_OBJECTIVE_.
Extract the complete listing and output it unchanged.

-- begin STORED DATA --

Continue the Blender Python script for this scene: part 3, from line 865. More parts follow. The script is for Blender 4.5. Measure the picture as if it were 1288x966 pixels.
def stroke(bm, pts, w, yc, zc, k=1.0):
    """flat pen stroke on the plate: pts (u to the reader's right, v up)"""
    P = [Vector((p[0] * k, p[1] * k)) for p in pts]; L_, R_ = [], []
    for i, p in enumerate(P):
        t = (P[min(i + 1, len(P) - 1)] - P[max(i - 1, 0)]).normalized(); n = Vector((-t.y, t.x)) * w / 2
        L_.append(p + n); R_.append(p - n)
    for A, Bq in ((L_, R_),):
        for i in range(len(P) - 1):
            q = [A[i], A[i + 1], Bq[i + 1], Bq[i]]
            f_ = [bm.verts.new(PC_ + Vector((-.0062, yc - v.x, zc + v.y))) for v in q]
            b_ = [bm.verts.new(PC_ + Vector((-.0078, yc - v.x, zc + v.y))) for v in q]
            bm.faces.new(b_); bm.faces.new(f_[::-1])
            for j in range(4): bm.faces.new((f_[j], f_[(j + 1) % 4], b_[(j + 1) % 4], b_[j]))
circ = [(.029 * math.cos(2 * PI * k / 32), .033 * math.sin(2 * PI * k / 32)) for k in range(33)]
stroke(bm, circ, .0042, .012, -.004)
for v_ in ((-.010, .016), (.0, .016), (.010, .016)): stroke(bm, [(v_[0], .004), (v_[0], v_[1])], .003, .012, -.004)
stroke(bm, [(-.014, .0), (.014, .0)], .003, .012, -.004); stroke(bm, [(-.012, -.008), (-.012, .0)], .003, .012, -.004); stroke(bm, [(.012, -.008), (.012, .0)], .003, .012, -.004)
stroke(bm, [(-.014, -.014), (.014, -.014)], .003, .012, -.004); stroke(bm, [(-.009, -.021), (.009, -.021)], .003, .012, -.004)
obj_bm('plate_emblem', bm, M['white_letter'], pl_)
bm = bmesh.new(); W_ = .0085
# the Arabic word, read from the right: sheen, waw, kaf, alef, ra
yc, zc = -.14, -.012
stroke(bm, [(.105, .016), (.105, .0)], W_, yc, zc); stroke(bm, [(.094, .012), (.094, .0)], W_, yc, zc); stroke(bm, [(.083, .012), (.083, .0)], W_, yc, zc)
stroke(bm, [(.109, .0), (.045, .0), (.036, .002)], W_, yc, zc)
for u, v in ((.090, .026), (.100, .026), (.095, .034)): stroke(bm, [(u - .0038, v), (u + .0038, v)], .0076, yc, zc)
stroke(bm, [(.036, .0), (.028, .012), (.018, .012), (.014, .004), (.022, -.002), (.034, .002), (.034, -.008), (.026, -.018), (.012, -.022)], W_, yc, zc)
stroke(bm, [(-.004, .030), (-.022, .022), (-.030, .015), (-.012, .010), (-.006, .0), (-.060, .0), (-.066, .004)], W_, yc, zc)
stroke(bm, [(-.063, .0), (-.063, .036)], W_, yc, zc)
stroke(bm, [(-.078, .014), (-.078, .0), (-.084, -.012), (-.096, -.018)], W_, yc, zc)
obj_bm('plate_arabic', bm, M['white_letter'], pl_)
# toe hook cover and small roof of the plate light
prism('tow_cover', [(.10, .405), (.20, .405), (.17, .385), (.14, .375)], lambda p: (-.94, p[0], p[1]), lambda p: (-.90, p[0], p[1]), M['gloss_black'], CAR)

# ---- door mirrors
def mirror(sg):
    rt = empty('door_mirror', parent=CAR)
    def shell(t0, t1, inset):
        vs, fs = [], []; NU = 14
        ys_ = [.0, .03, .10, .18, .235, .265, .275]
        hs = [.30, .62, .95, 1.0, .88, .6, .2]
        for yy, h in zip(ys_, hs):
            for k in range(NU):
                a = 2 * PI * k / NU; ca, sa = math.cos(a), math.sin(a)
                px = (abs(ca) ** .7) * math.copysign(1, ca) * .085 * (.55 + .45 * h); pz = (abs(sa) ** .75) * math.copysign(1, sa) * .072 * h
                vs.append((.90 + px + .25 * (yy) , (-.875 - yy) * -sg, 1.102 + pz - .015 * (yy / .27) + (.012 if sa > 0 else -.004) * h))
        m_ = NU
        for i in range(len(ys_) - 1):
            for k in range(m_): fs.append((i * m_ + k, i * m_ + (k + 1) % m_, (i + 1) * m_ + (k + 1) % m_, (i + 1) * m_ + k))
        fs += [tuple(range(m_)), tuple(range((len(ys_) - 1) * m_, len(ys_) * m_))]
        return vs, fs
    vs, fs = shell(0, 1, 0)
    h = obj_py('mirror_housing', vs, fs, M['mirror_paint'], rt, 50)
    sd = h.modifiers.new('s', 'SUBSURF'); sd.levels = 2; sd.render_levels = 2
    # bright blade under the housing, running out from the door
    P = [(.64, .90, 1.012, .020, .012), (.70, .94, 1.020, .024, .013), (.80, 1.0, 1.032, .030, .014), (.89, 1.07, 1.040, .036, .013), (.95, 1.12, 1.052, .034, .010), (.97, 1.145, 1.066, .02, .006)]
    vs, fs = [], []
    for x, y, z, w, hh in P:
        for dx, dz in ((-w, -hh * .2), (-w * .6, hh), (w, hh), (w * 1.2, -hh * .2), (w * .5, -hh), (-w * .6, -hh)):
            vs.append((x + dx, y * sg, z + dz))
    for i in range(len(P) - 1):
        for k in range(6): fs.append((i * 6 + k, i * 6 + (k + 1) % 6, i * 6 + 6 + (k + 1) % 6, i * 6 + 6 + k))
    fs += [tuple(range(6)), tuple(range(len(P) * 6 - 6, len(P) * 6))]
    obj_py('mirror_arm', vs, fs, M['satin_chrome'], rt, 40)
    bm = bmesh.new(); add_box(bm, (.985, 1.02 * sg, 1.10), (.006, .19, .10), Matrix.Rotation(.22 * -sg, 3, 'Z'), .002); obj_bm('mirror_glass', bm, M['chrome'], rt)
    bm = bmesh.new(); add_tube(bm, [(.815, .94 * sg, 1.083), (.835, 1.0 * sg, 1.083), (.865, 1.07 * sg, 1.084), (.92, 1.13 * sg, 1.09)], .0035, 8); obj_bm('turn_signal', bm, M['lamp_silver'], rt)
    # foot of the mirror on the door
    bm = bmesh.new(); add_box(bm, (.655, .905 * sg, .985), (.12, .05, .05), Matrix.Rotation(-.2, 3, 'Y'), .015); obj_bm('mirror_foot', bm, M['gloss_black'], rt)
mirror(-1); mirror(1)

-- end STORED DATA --

_WRITTEN RESPONSE_.
Continue the Blender Python script for this scene: part 3, from line 865. More parts follow. The script is for Blender 4.5. Measure the picture as if it were 1288x966 pixels.
def stroke(bm, pts, w, yc, zc, k=1.0):
    """flat pen stroke on the plate: pts (u to the reader's right, v up)"""
    P = [Vector((p[0] * k, p[1] * k)) for p in pts]; L_, R_ = [], []
    for i, p in enumerate(P):
        t = (P[min(i + 1, len(P) - 1)] - P[max(i - 1, 0)]).normalized(); n = Vector((-t.y, t.x)) * w / 2
        L_.append(p + n); R_.append(p - n)
    for A, Bq in ((L_, R_),):
        for i in range(len(P) - 1):
            q = [A[i], A[i + 1], Bq[i + 1], Bq[i]]
            f_ = [bm.verts.new(PC_ + Vector((-.0062, yc - v.x, zc + v.y))) for v in q]
            b_ = [bm.verts.new(PC_ + Vector((-.0078, yc - v.x, zc + v.y))) for v in q]
            bm.faces.new(b_); bm.faces.new(f_[::-1])
            for j in range(4): bm.faces.new((f_[j], f_[(j + 1) % 4], b_[(j + 1) % 4], b_[j]))
circ = [(.029 * math.cos(2 * PI * k / 32), .033 * math.sin(2 * PI * k / 32)) for k in range(33)]
stroke(bm, circ, .0042, .012, -.004)
for v_ in ((-.010, .016), (.0, .016), (.010, .016)): stroke(bm, [(v_[0], .004), (v_[0], v_[1])], .003, .012, -.004)
stroke(bm, [(-.014, .0), (.014, .0)], .003, .012, -.004); stroke(bm, [(-.012, -.008), (-.012, .0)], .003, .012, -.004); stroke(bm, [(.012, -.008), (.012, .0)], .003, .012, -.004)
stroke(bm, [(-.014, -.014), (.014, -.014)], .003, .012, -.004); stroke(bm, [(-.009, -.021), (.009, -.021)], .003, .012, -.004)
obj_bm('plate_emblem', bm, M['white_letter'], pl_)
bm = bmesh.new(); W_ = .0085
# the Arabic word, read from the right: sheen, waw, kaf, alef, ra
yc, zc = -.14, -.012
stroke(bm, [(.105, .016), (.105, .0)], W_, yc, zc); stroke(bm, [(.094, .012), (.094, .0)], W_, yc, zc); stroke(bm, [(.083, .012), (.083, .0)], W_, yc, zc)
stroke(bm, [(.109, .0), (.045, .0), (.036, .002)], W_, yc, zc)
for u, v in ((.090, .026), (.100, .026), (.095, .034)): stroke(bm, [(u - .0038, v), (u + .0038, v)], .0076, yc, zc)
stroke(bm, [(.036, .0), (.028, .012), (.018, .012), (.014, .004), (.022, -.002), (.034, .002), (.034, -.008), (.026, -.018), (.012, -.022)], W_, yc, zc)
stroke(bm, [(-.004, .030), (-.022, .022), (-.030, .015), (-.012, .010), (-.006, .0), (-.060, .0), (-.066, .004)], W_, yc, zc)
stroke(bm, [(-.063, .0), (-.063, .036)], W_, yc, zc)
stroke(bm, [(-.078, .014), (-.078, .0), (-.084, -.012), (-.096, -.018)], W_, yc, zc)
obj_bm('plate_arabic', bm, M['white_letter'], pl_)
# toe hook cover and small roof of the plate light
prism('tow_cover', [(.10, .405), (.20, .405), (.17, .385), (.14, .375)], lambda p: (-.94, p[0], p[1]), lambda p: (-.90, p[0], p[1]), M['gloss_black'], CAR)

# ---- door mirrors
def mirror(sg):
    rt = empty('door_mirror', parent=CAR)
    def shell(t0, t1, inset):
        vs, fs = [], []; NU = 14
        ys_ = [.0, .03, .10, .18, .235, .265, .275]
        hs = [.30, .62, .95, 1.0, .88, .6, .2]
        for yy, h in zip(ys_, hs):
            for k in range(NU):
                a = 2 * PI * k / NU; ca, sa = math.cos(a), math.sin(a)
                px = (abs(ca) ** .7) * math.copysign(1, ca) * .085 * (.55 + .45 * h); pz = (abs(sa) ** .75) * math.copysign(1, sa) * .072 * h
                vs.append((.90 + px + .25 * (yy) , (-.875 - yy) * -sg, 1.102 + pz - .015 * (yy / .27) + (.012 if sa > 0 else -.004) * h))
        m_ = NU
        for i in range(len(ys_) - 1):
            for k in range(m_): fs.append((i * m_ + k, i * m_ + (k + 1) % m_, (i + 1) * m_ + (k + 1) % m_, (i + 1) * m_ + k))
        fs += [tuple(range(m_)), tuple(range((len(ys_) - 1) * m_, len(ys_) * m_))]
        return vs, fs
    vs, fs = shell(0, 1, 0)
    h = obj_py('mirror_housing', vs, fs, M['mirror_paint'], rt, 50)
    sd = h.modifiers.new('s', 'SUBSURF'); sd.levels = 2; sd.render_levels = 2
    # bright blade under the housing, running out from the door
    P = [(.64, .90, 1.012, .020, .012), (.70, .94, 1.020, .024, .013), (.80, 1.0, 1.032, .030, .014), (.89, 1.07, 1.040, .036, .013), (.95, 1.12, 1.052, .034, .010), (.97, 1.145, 1.066, .02, .006)]
    vs, fs = [], []
    for x, y, z, w, hh in P:
        for dx, dz in ((-w, -hh * .2), (-w * .6, hh), (w, hh), (w * 1.2, -hh * .2), (w * .5, -hh), (-w * .6, -hh)):
            vs.append((x + dx, y * sg, z + dz))
    for i in range(len(P) - 1):
        for k in range(6): fs.append((i * 6 + k, i * 6 + (k + 1) % 6, i * 6 + 6 + (k + 1) % 6, i * 6 + 6 + k))
    fs += [tuple(range(6)), tuple(range(len(P) * 6 - 6, len(P) * 6))]
    obj_py('mirror_arm', vs, fs, M['satin_chrome'], rt, 40)
    bm = bmesh.new(); add_box(bm, (.985, 1.02 * sg, 1.10), (.006, .19, .10), Matrix.Rotation(.22 * -sg, 3, 'Z'), .002); obj_bm('mirror_glass', bm, M['chrome'], rt)
    bm = bmesh.new(); add_tube(bm, [(.815, .94 * sg, 1.083), (.835, 1.0 * sg, 1.083), (.865, 1.07 * sg, 1.084), (.92, 1.13 * sg, 1.09)], .0035, 8); obj_bm('turn_signal', bm, M['lamp_silver'], rt)
    # foot of the mirror on the door
    bm = bmesh.new(); add_box(bm, (.655, .905 * sg, .985), (.12, .05, .05), Matrix.Rotation(-.2, 3, 'Y'), .015); obj_bm('mirror_foot', bm, M['gloss_black'], rt)
mirror(-1); mirror(1)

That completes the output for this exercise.